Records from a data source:
— Start —

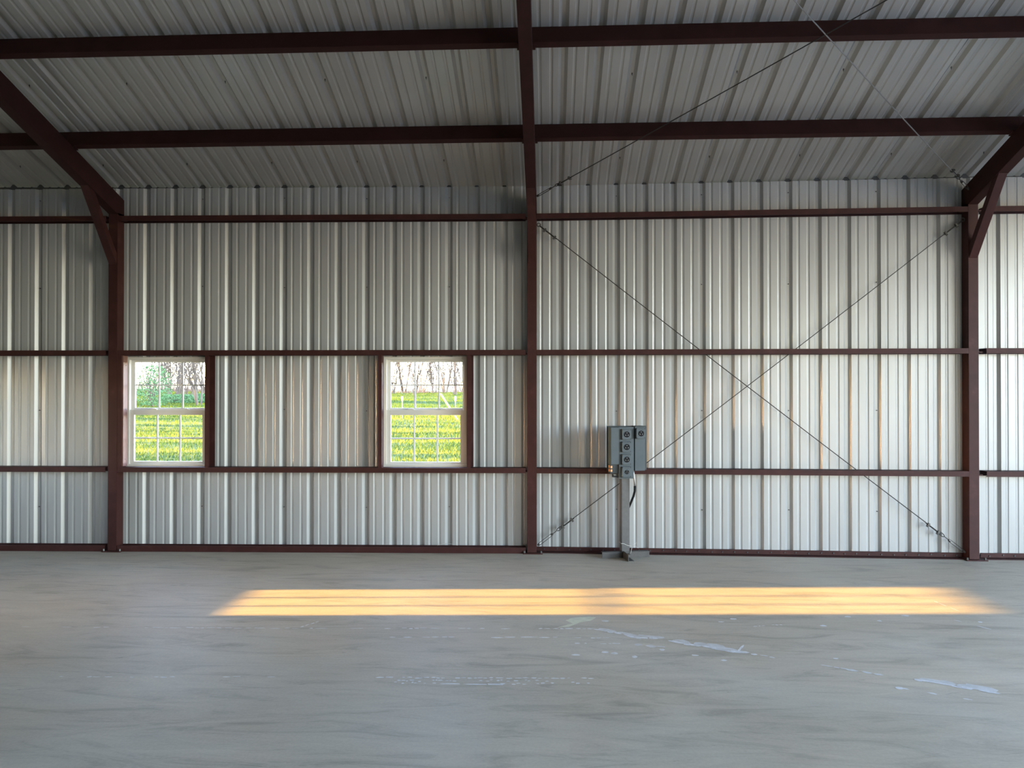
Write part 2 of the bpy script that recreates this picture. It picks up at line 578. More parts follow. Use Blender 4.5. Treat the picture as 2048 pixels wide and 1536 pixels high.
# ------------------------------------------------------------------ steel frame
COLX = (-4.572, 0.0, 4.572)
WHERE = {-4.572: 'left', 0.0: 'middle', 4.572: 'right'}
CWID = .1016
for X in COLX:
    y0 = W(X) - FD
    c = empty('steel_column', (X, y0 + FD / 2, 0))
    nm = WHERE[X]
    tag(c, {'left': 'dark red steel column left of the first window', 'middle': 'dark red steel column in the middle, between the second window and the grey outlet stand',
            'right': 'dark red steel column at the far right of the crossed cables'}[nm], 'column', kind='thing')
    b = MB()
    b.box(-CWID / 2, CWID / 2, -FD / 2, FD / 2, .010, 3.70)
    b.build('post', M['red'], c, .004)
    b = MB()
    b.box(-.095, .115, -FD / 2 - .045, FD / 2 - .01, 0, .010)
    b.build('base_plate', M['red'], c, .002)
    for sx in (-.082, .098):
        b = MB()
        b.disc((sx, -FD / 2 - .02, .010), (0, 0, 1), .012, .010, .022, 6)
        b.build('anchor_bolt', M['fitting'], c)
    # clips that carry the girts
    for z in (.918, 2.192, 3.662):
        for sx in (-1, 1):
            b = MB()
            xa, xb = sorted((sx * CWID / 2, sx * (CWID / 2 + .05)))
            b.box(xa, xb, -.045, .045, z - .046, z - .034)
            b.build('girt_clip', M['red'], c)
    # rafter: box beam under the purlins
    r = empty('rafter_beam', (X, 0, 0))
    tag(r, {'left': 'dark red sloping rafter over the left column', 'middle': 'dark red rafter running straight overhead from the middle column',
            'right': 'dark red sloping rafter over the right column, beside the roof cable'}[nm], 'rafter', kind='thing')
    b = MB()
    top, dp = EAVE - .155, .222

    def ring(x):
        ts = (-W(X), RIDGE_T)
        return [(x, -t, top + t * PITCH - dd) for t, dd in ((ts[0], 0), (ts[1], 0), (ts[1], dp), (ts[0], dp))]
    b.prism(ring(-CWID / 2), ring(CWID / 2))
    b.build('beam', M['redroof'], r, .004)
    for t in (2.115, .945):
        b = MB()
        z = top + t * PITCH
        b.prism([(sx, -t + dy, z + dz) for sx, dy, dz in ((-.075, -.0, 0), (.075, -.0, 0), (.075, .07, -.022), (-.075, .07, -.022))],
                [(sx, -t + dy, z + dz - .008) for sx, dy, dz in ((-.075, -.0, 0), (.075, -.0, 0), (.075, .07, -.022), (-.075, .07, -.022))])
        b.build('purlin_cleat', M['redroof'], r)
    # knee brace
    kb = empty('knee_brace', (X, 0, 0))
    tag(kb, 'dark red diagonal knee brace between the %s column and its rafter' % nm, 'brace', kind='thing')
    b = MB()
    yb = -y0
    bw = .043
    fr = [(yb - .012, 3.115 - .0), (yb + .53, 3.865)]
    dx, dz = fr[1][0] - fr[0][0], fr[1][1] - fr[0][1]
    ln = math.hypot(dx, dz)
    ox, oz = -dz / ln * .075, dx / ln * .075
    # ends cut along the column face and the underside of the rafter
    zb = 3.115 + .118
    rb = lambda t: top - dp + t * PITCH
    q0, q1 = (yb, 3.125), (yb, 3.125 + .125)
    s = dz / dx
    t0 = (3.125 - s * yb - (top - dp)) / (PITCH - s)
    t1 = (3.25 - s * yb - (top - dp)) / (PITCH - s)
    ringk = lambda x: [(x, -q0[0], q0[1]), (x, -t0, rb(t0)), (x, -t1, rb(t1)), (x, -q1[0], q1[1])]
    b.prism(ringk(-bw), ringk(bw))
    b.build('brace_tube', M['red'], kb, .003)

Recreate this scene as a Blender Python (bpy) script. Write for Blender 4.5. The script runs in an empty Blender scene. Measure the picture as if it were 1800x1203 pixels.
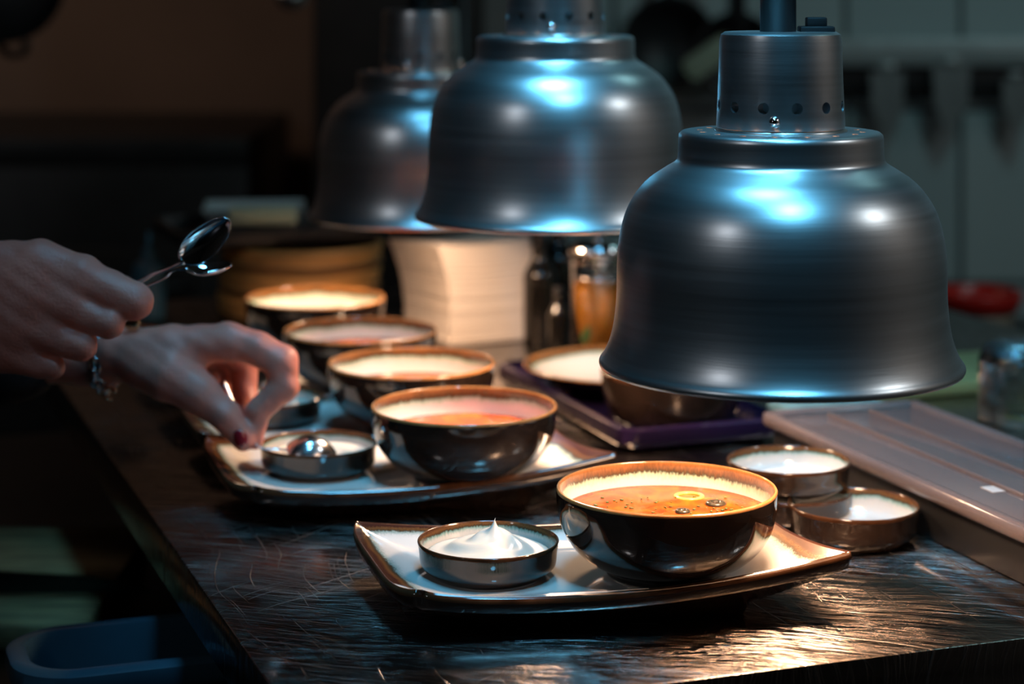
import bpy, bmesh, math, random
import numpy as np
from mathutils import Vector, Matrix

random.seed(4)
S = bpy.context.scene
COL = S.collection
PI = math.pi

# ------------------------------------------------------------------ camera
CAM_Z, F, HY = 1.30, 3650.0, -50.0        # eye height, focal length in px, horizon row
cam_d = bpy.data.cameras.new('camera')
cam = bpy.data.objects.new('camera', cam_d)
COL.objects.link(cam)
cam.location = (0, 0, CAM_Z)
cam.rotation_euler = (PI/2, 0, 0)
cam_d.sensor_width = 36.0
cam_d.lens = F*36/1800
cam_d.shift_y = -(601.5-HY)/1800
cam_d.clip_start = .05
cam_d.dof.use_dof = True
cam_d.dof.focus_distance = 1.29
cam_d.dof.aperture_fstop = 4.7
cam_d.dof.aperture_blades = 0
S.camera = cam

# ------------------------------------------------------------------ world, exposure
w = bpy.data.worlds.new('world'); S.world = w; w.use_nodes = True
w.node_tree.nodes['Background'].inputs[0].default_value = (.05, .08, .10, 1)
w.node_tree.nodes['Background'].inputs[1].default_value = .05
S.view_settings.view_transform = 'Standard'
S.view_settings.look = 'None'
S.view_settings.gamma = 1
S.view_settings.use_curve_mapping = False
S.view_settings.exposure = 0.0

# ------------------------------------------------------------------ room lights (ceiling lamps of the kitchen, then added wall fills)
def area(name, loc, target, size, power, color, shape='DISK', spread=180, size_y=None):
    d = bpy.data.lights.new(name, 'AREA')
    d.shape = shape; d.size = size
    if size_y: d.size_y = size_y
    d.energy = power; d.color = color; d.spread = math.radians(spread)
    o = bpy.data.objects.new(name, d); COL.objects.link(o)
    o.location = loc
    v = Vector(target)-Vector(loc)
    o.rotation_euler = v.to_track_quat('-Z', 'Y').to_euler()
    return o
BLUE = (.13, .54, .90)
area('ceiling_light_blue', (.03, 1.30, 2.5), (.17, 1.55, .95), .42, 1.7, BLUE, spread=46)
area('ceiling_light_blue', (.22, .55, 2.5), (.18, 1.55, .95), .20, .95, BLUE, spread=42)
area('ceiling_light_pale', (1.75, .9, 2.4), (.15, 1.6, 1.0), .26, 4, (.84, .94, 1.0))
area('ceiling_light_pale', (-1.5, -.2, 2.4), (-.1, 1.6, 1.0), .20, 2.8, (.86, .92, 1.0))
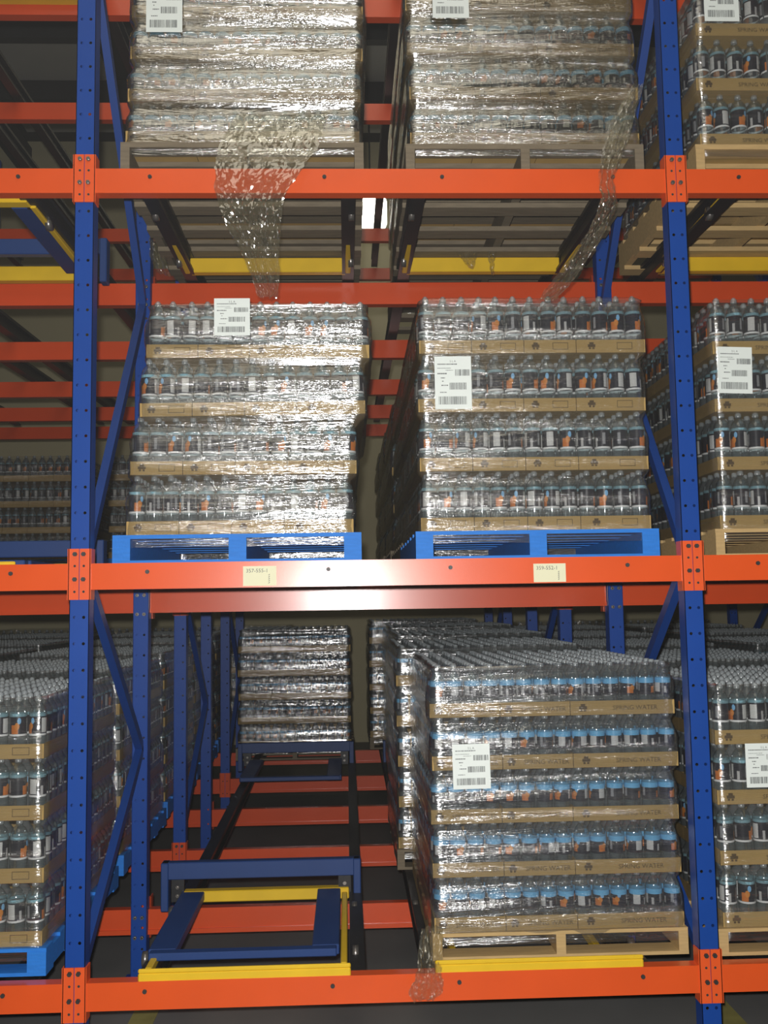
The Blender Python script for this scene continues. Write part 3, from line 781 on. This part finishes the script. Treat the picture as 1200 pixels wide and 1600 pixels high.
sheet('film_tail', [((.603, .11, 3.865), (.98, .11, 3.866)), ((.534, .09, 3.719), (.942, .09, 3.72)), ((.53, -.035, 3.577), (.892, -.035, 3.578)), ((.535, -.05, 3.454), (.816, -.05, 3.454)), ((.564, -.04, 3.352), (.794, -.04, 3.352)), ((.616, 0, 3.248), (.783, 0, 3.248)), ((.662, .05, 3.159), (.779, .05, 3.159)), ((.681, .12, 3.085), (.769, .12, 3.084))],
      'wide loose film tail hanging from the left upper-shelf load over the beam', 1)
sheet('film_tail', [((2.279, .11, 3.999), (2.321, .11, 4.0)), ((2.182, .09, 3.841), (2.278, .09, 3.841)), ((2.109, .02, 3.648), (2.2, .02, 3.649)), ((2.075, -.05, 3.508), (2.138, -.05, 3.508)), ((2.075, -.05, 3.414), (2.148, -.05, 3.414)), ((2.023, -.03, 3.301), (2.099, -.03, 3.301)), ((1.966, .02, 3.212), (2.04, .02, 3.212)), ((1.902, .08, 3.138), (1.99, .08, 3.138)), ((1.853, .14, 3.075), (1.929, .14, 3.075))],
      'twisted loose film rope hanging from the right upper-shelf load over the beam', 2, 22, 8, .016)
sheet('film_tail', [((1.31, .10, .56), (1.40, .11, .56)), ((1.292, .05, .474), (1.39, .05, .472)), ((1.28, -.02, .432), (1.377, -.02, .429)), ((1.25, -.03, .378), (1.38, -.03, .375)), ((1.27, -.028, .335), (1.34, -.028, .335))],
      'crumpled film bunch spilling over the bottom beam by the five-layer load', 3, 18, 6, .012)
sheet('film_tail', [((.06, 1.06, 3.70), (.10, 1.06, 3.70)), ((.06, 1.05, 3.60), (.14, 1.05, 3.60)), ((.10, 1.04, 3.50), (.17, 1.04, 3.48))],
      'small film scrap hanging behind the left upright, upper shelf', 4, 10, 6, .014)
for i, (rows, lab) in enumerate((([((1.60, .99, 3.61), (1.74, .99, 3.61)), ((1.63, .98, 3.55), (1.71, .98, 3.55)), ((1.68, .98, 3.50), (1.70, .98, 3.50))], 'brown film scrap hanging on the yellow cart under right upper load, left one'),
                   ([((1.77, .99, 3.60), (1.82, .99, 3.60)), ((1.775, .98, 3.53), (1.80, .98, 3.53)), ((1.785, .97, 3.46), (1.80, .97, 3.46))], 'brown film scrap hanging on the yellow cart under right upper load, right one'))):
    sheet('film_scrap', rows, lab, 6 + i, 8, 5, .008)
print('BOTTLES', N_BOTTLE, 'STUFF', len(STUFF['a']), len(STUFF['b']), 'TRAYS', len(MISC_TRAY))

— End —

→ WRITTEN REQUEST
Repeat the records above exactly, from the first line through the line that contains "top, dp = EAVE - .155, .222", and leave out the pictures.

→ WRITTEN SOLUTION
Write part 2 of the bpy script that recreates this picture. It picks up at line 578. More parts follow. Use Blender 4.5. Treat the picture as 2048 pixels wide and 1536 pixels high.
# ------------------------------------------------------------------ steel frame
COLX = (-4.572, 0.0, 4.572)
WHERE = {-4.572: 'left', 0.0: 'middle', 4.572: 'right'}
CWID = .1016
for X in COLX:
    y0 = W(X) - FD
    c = empty('steel_column', (X, y0 + FD / 2, 0))
    nm = WHERE[X]
    tag(c, {'left': 'dark red steel column left of the first window', 'middle': 'dark red steel column in the middle, between the second window and the grey outlet stand',
            'right': 'dark red steel column at the far right of the crossed cables'}[nm], 'column', kind='thing')
    b = MB()
    b.box(-CWID / 2, CWID / 2, -FD / 2, FD / 2, .010, 3.70)
    b.build('post', M['red'], c, .004)
    b = MB()
    b.box(-.095, .115, -FD / 2 - .045, FD / 2 - .01, 0, .010)
    b.build('base_plate', M['red'], c, .002)
    for sx in (-.082, .098):
        b = MB()
        b.disc((sx, -FD / 2 - .02, .010), (0, 0, 1), .012, .010, .022, 6)
        b.build('anchor_bolt', M['fitting'], c)
    # clips that carry the girts
    for z in (.918, 2.192, 3.662):
        for sx in (-1, 1):
            b = MB()
            xa, xb = sorted((sx * CWID / 2, sx * (CWID / 2 + .05)))
            b.box(xa, xb, -.045, .045, z - .046, z - .034)
            b.build('girt_clip', M['red'], c)
    # rafter: box beam under the purlins
    r = empty('rafter_beam', (X, 0, 0))
    tag(r, {'left': 'dark red sloping rafter over the left column', 'middle': 'dark red rafter running straight overhead from the middle column',
            'right': 'dark red sloping rafter over the right column, beside the roof cable'}[nm], 'rafter', kind='thing')
    b = MB()
    top, dp = EAVE - .155, .222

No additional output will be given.